Las ideas anteriores son deudoras del pensamiento de Bourdieu (1990) y Williams (1992). Para el primer autor, la cultura es un campo del sistema social, en tanto ámbito de la acción humana que se articula según una ley específica y que a su vez define una posición en el conjunto de la sociedad, en relaciones no solo de interdependencia, sino también de subordinación y dominación con los otros campos. Para el segundo, la cultura tiene un carácter manifiesto y otro latente. Lo manifiesto remite a las prácticas activas, o sea la acción directa y conscientemente actuada (se escribe una novela, se va al teatro, se ve televisión, etcétera). Los estados mentales, expresión de lo latente, reflejan una coherente red de significados compartidos, que los individuos generalmente no cuestionan y se admiten como marcos útiles presentes en sus interrelaciones. De forma tal que los mismos se objetivan en comportamientos, objetos y rituales, que configuran la piel del contexto institucional y que se asumen como imprescindibles e incuestionables, por su carácter previo a la intervención de los agentes. Por lo tanto, la cultura será entendida como un sistema significante de autonomía relativa y carácter manifiesto y latente, que nos proporciona datos, nos dice cómo es y está el mundo, brinda instrucciones de cómo actuar en él, metas y valores a alcanzar o utopías por construir.

De esta manera, no es posible comprender las prácticas desligadas de dichos estados mentales, en tanto están mediatizadas por una serie de factores que la reconstruyen. Entre ellos, los sistemas de creencias, valores, habitus[2], el sentido común, etcétera.

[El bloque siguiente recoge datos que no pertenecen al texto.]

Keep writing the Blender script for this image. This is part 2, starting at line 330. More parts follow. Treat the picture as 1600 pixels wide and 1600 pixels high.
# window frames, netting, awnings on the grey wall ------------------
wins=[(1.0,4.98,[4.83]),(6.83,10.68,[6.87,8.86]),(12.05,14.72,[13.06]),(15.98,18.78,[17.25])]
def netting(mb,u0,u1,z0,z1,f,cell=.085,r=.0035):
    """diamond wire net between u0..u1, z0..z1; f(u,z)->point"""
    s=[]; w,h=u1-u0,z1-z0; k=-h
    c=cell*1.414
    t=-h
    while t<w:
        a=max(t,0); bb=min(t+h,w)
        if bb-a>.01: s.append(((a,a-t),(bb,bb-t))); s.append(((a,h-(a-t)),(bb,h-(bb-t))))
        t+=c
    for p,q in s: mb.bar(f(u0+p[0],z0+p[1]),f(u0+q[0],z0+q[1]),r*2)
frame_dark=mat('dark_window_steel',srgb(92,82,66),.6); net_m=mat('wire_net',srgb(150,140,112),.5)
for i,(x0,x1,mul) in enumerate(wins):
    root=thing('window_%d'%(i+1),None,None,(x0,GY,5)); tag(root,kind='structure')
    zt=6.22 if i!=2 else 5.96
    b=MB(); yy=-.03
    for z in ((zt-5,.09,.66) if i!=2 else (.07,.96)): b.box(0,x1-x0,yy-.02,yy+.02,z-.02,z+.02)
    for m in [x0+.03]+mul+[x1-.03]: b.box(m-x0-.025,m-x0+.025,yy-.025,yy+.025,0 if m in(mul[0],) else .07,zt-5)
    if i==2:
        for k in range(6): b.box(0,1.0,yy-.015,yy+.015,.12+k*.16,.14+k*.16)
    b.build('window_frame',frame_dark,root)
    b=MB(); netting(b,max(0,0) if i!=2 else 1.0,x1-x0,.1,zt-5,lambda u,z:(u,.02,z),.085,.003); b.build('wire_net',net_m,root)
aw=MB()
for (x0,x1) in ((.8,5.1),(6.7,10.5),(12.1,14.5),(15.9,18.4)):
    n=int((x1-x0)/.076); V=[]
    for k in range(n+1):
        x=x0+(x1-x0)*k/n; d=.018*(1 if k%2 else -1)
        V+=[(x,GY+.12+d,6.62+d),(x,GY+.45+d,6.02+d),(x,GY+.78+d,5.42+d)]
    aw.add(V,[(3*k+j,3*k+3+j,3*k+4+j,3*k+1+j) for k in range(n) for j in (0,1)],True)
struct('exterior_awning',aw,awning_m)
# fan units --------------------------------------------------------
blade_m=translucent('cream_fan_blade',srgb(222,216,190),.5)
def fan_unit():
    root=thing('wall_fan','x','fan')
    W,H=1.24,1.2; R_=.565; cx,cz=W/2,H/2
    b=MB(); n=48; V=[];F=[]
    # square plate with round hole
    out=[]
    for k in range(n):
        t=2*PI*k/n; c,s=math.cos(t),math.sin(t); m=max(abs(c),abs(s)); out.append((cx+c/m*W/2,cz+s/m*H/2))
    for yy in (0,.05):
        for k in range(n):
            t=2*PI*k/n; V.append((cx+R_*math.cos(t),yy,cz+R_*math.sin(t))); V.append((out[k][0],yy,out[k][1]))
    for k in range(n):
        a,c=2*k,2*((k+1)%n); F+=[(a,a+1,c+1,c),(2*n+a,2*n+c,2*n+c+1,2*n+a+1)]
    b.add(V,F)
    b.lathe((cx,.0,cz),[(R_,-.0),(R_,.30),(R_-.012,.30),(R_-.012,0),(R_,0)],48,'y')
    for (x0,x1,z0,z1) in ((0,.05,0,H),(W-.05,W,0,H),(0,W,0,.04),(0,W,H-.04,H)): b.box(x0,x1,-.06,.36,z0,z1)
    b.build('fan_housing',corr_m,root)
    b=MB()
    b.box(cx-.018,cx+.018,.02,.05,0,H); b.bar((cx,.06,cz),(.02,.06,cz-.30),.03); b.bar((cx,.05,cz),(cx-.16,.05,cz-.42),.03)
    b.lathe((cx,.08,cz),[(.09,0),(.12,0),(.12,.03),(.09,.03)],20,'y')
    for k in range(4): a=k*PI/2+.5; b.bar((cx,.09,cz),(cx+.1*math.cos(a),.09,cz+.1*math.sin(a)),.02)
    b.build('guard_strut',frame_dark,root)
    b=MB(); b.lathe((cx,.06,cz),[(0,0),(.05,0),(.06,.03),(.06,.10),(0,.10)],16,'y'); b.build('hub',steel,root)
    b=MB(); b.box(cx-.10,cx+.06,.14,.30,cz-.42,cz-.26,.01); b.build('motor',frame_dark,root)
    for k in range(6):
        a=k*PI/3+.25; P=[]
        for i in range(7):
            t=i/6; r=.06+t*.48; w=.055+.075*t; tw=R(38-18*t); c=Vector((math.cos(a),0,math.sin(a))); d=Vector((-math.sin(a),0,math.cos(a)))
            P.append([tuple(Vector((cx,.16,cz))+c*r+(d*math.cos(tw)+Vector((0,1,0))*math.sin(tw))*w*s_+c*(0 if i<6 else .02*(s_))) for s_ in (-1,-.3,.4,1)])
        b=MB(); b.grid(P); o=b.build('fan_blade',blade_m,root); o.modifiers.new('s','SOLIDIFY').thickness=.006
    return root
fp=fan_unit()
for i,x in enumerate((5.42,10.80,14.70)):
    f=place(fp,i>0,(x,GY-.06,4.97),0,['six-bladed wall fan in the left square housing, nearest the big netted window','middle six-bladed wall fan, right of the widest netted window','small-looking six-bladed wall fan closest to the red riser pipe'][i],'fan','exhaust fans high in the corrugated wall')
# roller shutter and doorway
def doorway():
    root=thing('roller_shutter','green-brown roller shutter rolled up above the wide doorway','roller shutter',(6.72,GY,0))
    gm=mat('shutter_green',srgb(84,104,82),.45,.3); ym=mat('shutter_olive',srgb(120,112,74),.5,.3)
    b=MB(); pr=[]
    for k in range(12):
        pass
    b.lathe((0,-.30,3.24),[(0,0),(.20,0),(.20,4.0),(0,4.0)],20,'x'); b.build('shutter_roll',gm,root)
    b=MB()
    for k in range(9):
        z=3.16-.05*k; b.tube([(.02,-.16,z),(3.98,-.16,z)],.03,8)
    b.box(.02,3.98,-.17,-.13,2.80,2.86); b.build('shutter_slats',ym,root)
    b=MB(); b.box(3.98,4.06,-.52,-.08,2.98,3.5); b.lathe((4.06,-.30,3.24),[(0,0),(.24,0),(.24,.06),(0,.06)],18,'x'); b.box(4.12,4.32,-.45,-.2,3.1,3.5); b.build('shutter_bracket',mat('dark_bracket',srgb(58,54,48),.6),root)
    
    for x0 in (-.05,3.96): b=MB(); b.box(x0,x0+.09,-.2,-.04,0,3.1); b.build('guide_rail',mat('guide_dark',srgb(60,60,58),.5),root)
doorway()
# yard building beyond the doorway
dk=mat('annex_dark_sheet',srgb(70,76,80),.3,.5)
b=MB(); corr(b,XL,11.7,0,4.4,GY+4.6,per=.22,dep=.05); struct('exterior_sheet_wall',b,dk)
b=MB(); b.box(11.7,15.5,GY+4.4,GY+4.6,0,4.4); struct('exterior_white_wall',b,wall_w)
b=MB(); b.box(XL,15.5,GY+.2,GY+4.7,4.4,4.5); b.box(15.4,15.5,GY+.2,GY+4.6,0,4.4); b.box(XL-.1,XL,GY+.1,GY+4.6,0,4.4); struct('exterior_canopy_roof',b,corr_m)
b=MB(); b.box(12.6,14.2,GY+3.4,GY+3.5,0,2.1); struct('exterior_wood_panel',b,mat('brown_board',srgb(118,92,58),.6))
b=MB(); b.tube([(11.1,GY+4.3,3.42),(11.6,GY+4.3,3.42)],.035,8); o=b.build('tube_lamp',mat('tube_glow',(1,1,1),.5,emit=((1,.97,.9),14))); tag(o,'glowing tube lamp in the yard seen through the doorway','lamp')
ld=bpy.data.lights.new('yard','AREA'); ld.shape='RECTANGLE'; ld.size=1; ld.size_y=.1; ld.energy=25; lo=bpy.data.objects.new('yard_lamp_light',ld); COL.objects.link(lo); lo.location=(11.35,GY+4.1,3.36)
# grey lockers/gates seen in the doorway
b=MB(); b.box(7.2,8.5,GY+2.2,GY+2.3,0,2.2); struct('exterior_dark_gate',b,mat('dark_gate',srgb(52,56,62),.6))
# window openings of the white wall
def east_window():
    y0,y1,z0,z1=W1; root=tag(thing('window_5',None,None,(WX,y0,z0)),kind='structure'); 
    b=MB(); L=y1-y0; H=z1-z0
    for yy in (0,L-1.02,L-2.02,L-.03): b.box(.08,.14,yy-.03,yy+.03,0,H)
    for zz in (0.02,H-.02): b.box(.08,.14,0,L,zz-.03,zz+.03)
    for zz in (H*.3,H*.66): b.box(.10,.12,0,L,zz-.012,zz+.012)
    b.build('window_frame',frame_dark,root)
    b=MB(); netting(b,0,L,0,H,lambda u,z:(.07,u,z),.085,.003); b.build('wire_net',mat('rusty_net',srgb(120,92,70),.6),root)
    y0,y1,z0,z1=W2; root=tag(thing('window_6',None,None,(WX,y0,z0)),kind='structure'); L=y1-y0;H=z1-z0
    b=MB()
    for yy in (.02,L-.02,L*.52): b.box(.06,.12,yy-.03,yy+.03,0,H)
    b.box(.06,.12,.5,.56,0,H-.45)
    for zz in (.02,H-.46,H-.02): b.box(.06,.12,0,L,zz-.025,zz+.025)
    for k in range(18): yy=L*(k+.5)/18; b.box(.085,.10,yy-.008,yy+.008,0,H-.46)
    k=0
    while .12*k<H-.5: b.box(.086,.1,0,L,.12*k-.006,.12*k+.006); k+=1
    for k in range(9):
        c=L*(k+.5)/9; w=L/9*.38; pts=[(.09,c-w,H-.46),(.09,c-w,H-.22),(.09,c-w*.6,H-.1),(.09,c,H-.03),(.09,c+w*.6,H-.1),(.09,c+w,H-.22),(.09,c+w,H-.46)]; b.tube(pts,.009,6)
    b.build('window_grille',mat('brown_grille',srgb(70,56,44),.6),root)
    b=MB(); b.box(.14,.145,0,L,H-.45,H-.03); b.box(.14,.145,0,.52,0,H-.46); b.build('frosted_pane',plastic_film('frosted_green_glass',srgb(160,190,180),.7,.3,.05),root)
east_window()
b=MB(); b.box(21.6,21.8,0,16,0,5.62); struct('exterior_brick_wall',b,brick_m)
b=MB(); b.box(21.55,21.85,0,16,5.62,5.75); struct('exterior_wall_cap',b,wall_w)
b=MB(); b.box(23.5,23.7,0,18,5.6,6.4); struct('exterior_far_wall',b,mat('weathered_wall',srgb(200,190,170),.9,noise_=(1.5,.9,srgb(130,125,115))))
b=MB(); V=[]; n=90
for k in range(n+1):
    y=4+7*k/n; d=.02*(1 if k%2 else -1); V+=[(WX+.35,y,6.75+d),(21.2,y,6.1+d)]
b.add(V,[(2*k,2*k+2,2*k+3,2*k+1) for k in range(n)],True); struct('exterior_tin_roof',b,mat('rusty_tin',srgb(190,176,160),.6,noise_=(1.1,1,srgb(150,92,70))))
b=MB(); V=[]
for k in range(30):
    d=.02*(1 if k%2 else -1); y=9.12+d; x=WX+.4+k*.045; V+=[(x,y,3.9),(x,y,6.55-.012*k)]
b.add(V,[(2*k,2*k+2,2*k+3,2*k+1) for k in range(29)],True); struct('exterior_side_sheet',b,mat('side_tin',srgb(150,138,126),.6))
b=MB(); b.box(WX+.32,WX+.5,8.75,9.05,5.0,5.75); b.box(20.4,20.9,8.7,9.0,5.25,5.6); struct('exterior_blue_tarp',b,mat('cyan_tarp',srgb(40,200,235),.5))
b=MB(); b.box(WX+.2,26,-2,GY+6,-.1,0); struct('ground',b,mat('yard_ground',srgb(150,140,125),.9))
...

Ariño (1997) plantea que a lo largo del desarrollo histórico, el término “cultura” ha sido usado en tres sentidos fundamentales. El humanista[3], que la enfatiza como proceso adquirido mediante un entrenamiento a lo largo de la vida, de carácter selectivo, normativo, carismático, jerarquizador, vulnerable y restrictivo. El antropológico recalca su naturaleza constitutiva, inclusiva, colectiva, práctica, plural y relativa; mientras que el sociológico integra de manera crítica los aportes de las otras dos, agregándole su carácter de campo específico de relativa autonomía con respecto al resto de las esferas sociales.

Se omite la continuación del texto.